DATA PROVIDED:
━━━━━━━━━━
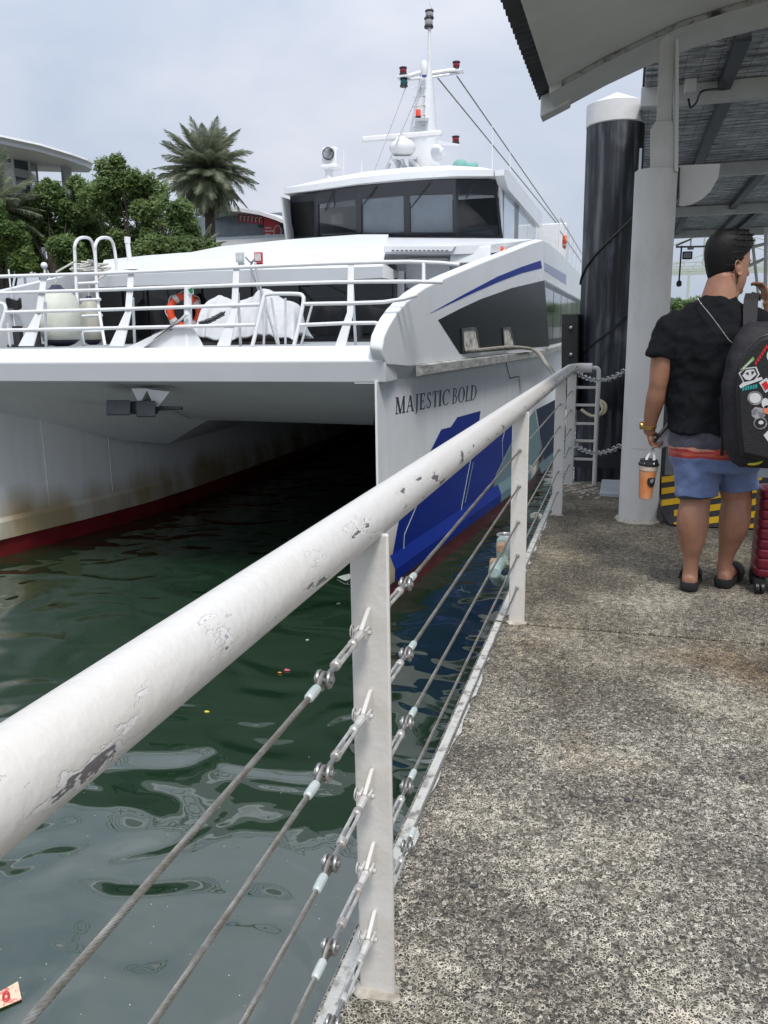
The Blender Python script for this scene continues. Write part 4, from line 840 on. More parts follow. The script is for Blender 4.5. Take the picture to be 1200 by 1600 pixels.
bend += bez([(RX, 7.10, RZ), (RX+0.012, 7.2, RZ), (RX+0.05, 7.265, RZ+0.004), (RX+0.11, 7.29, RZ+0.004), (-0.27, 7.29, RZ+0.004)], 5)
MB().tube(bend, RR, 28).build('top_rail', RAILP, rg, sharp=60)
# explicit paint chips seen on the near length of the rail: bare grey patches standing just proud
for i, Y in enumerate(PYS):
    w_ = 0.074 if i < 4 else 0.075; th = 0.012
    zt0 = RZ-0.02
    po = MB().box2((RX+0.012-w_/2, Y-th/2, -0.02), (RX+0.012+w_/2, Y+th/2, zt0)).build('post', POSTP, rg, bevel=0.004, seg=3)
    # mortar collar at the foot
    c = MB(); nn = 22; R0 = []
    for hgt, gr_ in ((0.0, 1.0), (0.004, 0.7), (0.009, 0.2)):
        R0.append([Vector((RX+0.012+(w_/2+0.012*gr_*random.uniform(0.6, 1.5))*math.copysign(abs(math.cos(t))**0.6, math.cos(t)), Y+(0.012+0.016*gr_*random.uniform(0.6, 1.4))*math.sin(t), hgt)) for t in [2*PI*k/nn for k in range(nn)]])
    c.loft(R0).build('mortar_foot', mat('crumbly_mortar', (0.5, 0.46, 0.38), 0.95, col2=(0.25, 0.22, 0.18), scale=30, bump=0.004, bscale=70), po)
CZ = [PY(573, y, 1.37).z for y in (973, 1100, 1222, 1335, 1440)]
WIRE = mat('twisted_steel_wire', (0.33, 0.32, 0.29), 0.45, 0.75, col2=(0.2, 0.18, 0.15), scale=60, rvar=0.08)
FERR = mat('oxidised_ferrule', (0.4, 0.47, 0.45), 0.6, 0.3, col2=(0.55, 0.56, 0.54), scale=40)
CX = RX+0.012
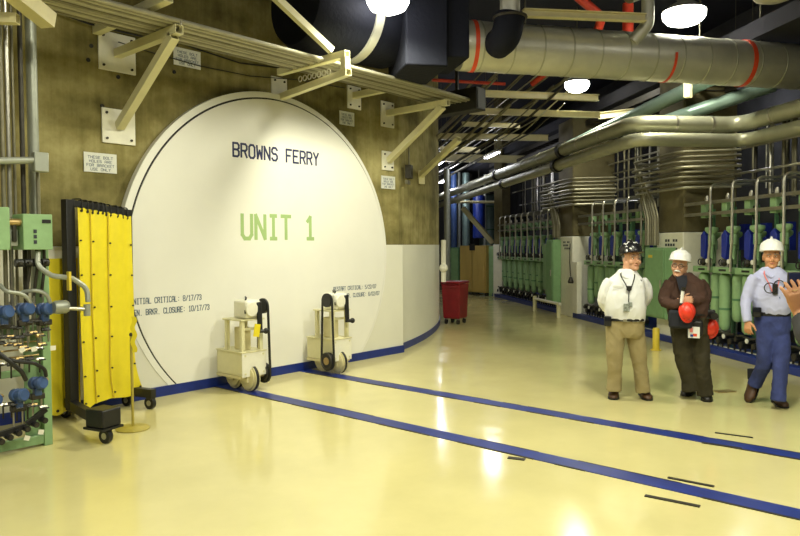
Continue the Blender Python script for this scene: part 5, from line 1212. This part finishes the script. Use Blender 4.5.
━━━━━━━━━━
WHAT TO DO: Find the lines above that contain the word "Blender" and collect them.

RESULT:
The Blender Python script for this scene continues. Write part 4, from line 840 on. More parts follow. The script is for Blender 4.5. Take the picture to be 1200 by 1600 pixels.
Continue the Blender Python script for this scene: part 5, from line 1212. This part finishes the script. Use Blender 4.5.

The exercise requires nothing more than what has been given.